In 2018-19, 20 classrooms from six Benton County Schools were registered with the 4-H Wildlife Stewards program – a 40% increase from 2016-17.

“We credit this increase to new resources that enabled establishment of additional opportunities, direct teaching with students and more communication and opportunities for teachers,” Livesay said.

And teachers say it’s working.

“Teachers indicated the program helped make science real and helped students meet educational standards in the areas of science, research and data collection. Students gained life skills in presentation, communication and teamwork,” Livesay said.

Fifteen teachers reported they spent an average of 22 hours of time throughout the year on the lessons, and engaged 643 students in outdoor natural science education.

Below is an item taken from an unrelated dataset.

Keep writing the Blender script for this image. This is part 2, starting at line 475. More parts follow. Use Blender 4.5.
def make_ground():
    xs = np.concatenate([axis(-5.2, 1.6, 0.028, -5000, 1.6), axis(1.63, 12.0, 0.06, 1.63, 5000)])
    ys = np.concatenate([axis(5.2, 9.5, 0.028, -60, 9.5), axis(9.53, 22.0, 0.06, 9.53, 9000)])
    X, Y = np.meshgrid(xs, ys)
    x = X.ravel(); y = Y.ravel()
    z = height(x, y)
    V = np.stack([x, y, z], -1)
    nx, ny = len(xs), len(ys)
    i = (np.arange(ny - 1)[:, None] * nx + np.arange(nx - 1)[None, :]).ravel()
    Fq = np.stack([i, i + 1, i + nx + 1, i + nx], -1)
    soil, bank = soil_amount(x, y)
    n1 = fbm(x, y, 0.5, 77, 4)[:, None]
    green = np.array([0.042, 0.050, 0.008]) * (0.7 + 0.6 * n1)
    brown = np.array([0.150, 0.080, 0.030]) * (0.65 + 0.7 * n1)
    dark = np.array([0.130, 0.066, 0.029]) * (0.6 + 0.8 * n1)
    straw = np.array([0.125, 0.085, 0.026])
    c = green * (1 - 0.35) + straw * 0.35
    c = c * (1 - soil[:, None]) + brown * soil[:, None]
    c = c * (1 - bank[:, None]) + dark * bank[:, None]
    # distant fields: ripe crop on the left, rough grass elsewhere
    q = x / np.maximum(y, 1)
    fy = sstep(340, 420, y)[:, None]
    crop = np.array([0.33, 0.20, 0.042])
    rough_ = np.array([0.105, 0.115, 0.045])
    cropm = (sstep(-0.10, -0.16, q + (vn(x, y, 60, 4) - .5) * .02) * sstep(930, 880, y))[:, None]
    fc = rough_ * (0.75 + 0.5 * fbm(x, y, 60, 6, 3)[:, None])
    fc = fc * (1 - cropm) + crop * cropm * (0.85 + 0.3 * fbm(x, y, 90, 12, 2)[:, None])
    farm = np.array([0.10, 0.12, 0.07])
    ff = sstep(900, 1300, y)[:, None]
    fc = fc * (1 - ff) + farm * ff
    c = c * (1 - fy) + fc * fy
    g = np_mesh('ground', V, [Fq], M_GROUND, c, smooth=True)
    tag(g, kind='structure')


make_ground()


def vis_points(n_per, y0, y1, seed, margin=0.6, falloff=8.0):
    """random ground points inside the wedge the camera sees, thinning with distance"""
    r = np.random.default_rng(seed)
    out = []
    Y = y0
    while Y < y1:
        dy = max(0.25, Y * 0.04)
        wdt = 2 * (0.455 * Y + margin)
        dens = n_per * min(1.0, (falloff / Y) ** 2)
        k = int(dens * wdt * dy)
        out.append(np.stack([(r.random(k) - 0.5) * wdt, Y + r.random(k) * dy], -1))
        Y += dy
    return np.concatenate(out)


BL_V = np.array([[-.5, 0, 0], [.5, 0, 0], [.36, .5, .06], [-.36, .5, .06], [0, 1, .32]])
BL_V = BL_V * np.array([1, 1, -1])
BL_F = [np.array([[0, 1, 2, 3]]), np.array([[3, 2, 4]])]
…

Actions completed in the 4-H Wildlife Stewards program include:

  • Providing two professional development workshops annually. Teachers receive professional improvement instruction from university and local experts on topics like reptiles, amphibians, birds and insects and outdoor science investigations. Modeling shows educators how to get lessons to resonate with youth. Partnerships with Oregon Natural Resource Education Program and William L. Finley National Wildlife Refuge kept costs affordable.
  • Providing educational consultations to teachers, two $200 grants for tools and student supplies, and access to more than 30 Natural Science Learning Kits developed by 4-H faculty and staff. Trained volunteers and staff provide annual classroom visits and in-classroom support.
  • 350 students attended the annual 4-H Wildlife Stewards Summit and 300 students attended hands-on learning activities at 4-H Member School Science Nights.

“We have been able to alleviate some of the barriers teachers faced,” Livesay said.